Relying on hundreds of exclusive interviews with family members and maritime experts, as well as the words of the crew members themselves – whose conversations were captured by the ship’s data recorder – Rachel Slade unravels the mystery of the sinking of El Faro. As she recounts the final twenty-four hours onboard, Slade vividly depicts the officers’ anguish and fear as they struggled to carry out Captain Michael Davidson’s increasingly bizarre commands, which they knew would steer them straight into the eye of the storm. Taking a hard look at America’s aging merchant marine fleet, Slade also reveals the truth about modern shipping – a cutthroat industry plagued by razor-thin profits and ever more violent hurricanes fueled by global warming.

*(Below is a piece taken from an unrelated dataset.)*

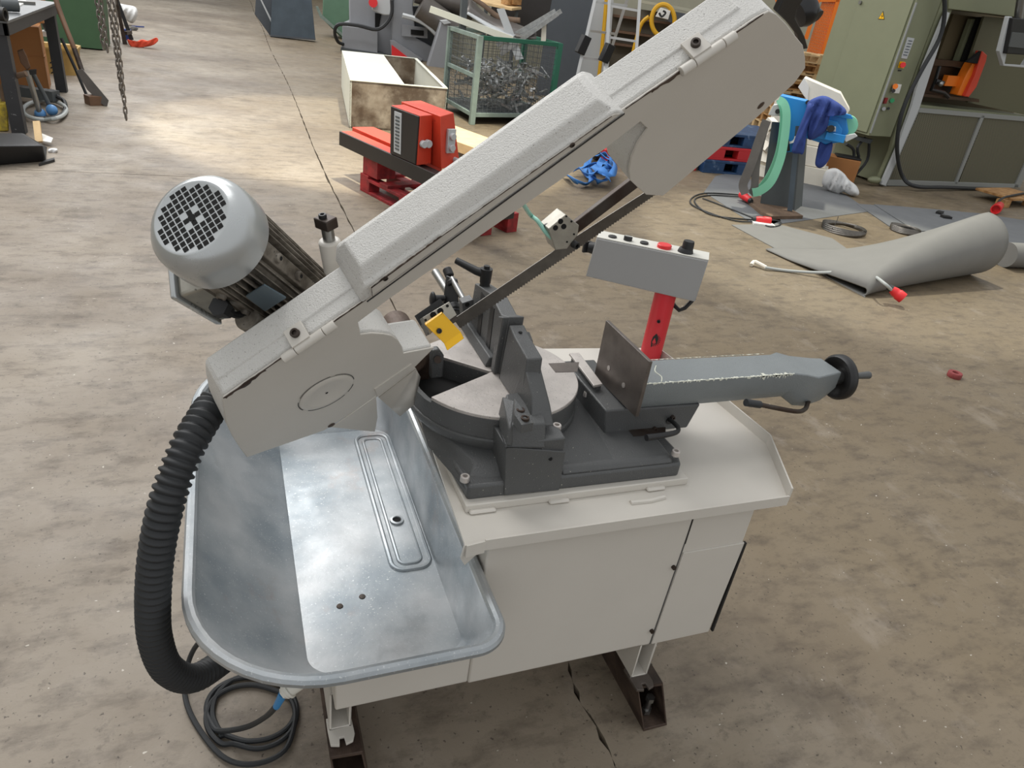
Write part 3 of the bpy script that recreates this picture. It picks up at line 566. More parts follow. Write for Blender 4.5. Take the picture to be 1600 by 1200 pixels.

A richly reported account of a singular tragedy, Into the Raging Sea takes us into the heart of an age-old American industry, casting new light on the hardworking crew of El Faro who paid the ultimate price in the name of profit.
Reviews
‘An extraordinary piece of reporting. Slade has accomplished what very few authors ever attempt: to explain the loss of a ship with no survivors. I tore through it like a novel but with the inside knowledge of how insulated the shipping industry is, how well it protects secrets and of the countless nets it deploys to entangle journalists. Slade pushes through the waves, heavy seas, and military court imbroglio in the same way El Faro faced hurricane Joaquin – dead on at Full Speed Ahead’ John Konrad, author of Fire on the Horizon: The Untold Story Of Deepwater Horizon Disaster
“The one account I’ve read that solves the riddle of El Faro convincingly and thoroughly. Rachel Slade mashes up The Perfect Storm with a suspenseful, page-turning thriller, cutting through the corporate double-speak to shine a light on how it was that thirty-three men and women sailed into Hurricane Joaquin. Superbly written, this deserves a place on the bookshelf of modern maritime classics. Even those who have followed El Faro closely will find major surprises here’ Robert Frump, Pulitzer Prize-winning journalist and author of Until the Sea Shall Free Them: Life, Death, and Survival in the Merchant Marine
About the author
Rachel Slade is a Boston-based journalist, writer, and editor. She was a staff writer at Boston magazine for ten years, and her writing earned her a City and Regional Magazine Award in civic journalism. She splits her time between Brookline, Massachusetts, and Rockport, Maine.
PUBLISHERS WEEKLY
This well-crafted and gripping account lays out the circumstances which led to the deaths of 33 crew members of the container ship El Faro when it sank east of the Bahamas in 2015 during a hurricane. Journalist Slade frames the tragedy with a meticulous review of all the ways in which it could have been avoided. Deregulation was a major factor, she concludes; El Faro was allowed to embark from Jacksonville, Fla., to Puerto Rico, despite numerous vulnerabilities, including outdated lifeboats and design flaws that left it prone to being flooded in bad weather. The push to minimize oversight was driven by shipping companies such as El Faro's owner, Tote, whose profits depended on making speedy delivery of goods. Capt. Michael Davidson, meanwhile, repeatedly ignored advice from his crew to take a route that would keep the vessel further away from the powerful storm, perhaps out of fear that his professional future hinged on an on-time delivery. Slade had access to 26 hours of audio on the ship's voyage data recorder, and she presents the actual conversations crew members had before the end, highlighting their stoicism. This is a painful and poignant narrative.